Stated task → Each line in the entries below that holds the string "high" is to be listed.

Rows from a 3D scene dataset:
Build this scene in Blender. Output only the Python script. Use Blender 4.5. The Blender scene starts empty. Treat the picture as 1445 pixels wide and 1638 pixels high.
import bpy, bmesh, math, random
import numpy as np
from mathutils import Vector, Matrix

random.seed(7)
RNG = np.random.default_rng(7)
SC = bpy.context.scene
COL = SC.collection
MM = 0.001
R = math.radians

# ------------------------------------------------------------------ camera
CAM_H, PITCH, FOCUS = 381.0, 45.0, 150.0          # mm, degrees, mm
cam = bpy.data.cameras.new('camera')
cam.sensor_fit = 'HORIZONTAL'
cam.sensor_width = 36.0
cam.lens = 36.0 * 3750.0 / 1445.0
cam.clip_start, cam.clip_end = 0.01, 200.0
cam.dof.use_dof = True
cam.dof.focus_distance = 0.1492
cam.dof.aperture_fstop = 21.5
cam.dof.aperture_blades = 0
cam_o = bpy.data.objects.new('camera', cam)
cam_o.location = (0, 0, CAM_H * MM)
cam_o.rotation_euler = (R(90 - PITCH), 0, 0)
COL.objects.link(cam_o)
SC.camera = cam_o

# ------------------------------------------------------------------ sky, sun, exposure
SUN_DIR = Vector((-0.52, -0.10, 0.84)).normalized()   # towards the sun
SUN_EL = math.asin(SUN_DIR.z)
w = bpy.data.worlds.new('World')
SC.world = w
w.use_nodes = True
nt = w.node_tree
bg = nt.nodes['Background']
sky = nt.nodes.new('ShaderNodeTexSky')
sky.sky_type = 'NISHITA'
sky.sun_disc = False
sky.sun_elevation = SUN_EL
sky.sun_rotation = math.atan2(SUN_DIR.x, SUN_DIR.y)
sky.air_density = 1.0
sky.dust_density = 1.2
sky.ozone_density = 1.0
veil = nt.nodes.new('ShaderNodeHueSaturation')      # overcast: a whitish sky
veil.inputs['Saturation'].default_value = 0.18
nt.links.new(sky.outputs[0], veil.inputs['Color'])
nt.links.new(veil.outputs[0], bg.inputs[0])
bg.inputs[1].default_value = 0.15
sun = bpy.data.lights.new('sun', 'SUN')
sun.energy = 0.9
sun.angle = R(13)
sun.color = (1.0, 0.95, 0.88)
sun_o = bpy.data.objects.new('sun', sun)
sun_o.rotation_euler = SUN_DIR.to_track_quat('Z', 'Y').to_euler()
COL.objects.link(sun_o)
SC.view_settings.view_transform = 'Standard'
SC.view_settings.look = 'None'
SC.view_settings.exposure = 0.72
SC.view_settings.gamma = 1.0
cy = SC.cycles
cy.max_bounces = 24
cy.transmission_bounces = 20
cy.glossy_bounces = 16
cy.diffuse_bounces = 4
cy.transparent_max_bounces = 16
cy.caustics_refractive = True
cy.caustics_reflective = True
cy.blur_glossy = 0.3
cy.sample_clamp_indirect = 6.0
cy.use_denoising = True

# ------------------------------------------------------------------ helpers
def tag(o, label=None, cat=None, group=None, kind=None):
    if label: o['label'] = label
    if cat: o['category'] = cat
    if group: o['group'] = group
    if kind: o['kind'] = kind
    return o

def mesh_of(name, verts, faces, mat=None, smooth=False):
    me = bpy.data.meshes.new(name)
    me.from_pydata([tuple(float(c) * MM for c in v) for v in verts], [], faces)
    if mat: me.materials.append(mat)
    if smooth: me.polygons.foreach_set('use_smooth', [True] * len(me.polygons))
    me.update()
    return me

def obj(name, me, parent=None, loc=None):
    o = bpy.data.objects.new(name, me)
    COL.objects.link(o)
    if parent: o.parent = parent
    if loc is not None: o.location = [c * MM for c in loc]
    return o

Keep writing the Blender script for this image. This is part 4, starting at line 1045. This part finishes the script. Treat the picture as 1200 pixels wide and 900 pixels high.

Output of the task →
Build this scene in Blender. Output only the Python script. Use Blender 4.5. The Blender scene starts empty. Treat the picture as 1445 pixels wide and 1638 pixels high.
Keep writing the Blender script for this image. This is part 4, starting at line 1045. This part finishes the script. Treat the picture as 1200 pixels wide and 900 pixels high.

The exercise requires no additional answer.